◆ Provided records:
^^^^

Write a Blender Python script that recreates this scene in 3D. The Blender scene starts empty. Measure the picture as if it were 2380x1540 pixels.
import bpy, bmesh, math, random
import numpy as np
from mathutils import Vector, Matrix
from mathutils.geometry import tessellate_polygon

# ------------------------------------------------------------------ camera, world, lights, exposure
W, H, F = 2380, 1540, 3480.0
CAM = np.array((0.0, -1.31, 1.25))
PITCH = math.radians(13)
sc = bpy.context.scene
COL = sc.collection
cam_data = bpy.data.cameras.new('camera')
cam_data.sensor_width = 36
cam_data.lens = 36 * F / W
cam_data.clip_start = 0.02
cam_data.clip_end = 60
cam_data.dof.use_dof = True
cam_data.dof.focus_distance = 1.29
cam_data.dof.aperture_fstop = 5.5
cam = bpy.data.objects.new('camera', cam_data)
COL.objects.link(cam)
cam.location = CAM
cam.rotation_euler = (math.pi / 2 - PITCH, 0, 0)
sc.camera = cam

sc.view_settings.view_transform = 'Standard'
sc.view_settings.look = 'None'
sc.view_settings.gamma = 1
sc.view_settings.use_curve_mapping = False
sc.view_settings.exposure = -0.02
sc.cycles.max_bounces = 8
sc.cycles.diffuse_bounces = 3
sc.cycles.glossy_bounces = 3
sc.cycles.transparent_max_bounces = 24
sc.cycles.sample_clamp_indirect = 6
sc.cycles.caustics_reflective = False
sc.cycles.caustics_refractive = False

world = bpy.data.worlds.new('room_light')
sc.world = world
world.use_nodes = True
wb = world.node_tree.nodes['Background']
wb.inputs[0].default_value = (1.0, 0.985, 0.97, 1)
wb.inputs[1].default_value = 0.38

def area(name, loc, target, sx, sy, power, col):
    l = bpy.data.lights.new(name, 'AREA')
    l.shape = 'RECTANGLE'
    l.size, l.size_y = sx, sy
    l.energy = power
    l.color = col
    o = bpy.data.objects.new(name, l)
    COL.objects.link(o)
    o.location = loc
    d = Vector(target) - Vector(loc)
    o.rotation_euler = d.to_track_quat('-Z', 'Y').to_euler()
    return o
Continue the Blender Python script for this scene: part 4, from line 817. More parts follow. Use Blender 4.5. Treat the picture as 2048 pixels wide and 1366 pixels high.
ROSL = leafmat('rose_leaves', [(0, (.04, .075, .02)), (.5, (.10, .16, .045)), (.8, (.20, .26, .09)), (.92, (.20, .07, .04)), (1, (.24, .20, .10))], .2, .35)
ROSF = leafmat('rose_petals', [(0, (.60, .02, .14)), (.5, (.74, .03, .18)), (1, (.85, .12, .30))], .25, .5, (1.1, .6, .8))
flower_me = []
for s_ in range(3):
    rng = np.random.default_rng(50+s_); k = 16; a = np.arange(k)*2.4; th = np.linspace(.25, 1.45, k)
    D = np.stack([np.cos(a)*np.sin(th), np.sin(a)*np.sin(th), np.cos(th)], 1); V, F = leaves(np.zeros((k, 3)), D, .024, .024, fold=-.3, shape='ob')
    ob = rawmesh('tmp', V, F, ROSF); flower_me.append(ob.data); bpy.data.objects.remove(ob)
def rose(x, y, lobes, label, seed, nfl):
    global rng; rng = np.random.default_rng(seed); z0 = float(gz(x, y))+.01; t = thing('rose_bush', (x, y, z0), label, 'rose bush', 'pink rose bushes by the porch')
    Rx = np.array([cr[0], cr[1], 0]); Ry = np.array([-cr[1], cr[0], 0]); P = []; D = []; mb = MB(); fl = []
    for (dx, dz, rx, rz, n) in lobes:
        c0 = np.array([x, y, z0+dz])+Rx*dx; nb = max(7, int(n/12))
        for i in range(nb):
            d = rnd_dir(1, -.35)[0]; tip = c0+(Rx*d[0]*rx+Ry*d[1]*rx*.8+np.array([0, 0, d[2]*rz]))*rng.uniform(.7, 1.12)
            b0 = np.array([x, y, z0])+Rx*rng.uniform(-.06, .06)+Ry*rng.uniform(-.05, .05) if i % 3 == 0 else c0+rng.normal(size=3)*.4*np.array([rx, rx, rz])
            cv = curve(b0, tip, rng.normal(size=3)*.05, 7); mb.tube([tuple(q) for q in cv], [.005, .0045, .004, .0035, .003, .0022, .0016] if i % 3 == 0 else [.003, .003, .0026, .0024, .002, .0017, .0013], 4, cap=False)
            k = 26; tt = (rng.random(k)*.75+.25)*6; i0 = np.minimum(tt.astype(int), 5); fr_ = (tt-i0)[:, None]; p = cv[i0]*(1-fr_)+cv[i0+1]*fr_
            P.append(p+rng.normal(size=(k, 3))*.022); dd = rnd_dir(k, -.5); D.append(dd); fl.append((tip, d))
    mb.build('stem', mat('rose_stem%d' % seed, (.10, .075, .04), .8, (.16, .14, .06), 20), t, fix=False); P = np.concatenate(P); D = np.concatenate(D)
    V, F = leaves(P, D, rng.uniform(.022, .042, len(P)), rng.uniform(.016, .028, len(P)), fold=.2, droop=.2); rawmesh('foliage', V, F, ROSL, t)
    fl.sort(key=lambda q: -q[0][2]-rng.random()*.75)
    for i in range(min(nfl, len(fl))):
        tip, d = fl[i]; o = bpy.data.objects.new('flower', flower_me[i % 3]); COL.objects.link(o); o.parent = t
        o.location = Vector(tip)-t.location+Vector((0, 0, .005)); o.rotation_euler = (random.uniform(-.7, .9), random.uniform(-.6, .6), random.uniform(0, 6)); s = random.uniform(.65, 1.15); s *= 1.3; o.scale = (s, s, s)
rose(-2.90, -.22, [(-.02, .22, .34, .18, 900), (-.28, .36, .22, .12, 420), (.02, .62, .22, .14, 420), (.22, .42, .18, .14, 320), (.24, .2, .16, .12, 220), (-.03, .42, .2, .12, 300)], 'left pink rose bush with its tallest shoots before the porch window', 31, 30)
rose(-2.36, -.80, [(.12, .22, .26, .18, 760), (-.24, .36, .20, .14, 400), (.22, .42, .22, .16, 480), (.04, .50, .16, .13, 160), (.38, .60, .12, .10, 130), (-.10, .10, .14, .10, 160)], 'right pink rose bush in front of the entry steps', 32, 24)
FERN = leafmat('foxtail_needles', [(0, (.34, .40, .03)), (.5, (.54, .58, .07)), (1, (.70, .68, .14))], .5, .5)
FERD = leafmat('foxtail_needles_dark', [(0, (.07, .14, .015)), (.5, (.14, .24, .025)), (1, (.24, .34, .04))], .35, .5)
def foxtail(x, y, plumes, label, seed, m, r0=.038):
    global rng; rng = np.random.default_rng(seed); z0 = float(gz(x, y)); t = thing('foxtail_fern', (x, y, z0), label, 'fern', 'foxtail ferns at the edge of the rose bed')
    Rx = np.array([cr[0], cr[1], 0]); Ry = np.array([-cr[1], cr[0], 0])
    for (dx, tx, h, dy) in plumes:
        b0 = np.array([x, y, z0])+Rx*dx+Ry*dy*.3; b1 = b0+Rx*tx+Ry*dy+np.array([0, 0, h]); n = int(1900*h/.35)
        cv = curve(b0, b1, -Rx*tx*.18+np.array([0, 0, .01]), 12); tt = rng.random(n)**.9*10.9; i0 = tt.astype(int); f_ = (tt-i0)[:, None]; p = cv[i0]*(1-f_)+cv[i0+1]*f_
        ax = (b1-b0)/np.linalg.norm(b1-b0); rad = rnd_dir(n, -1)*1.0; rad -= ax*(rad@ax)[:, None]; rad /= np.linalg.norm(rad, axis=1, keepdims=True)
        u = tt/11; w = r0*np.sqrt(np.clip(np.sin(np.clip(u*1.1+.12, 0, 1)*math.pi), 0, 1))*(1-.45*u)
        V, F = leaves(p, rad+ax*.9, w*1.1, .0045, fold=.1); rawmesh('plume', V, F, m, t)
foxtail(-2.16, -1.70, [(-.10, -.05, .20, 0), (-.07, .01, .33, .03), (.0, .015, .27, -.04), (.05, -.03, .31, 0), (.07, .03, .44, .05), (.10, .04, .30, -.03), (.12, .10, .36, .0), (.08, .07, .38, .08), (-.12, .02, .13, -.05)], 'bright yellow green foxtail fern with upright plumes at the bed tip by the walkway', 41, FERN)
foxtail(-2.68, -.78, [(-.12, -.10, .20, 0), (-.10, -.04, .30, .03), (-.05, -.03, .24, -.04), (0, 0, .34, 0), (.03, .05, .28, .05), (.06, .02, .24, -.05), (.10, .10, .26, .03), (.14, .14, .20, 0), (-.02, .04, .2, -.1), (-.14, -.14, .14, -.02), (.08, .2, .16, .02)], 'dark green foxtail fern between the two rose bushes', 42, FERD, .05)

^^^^

◆ Short exercise:
Emit, unaltered, the lines from the top of the listing down through the line that holds "from mathutils.geometry import"; emit nothing else.

◆ Completed task:
Write a Blender Python script that recreates this scene in 3D. The Blender scene starts empty. Measure the picture as if it were 2380x1540 pixels.
import bpy, bmesh, math, random
import numpy as np
from mathutils import Vector, Matrix
from mathutils.geometry import tessellate_polygon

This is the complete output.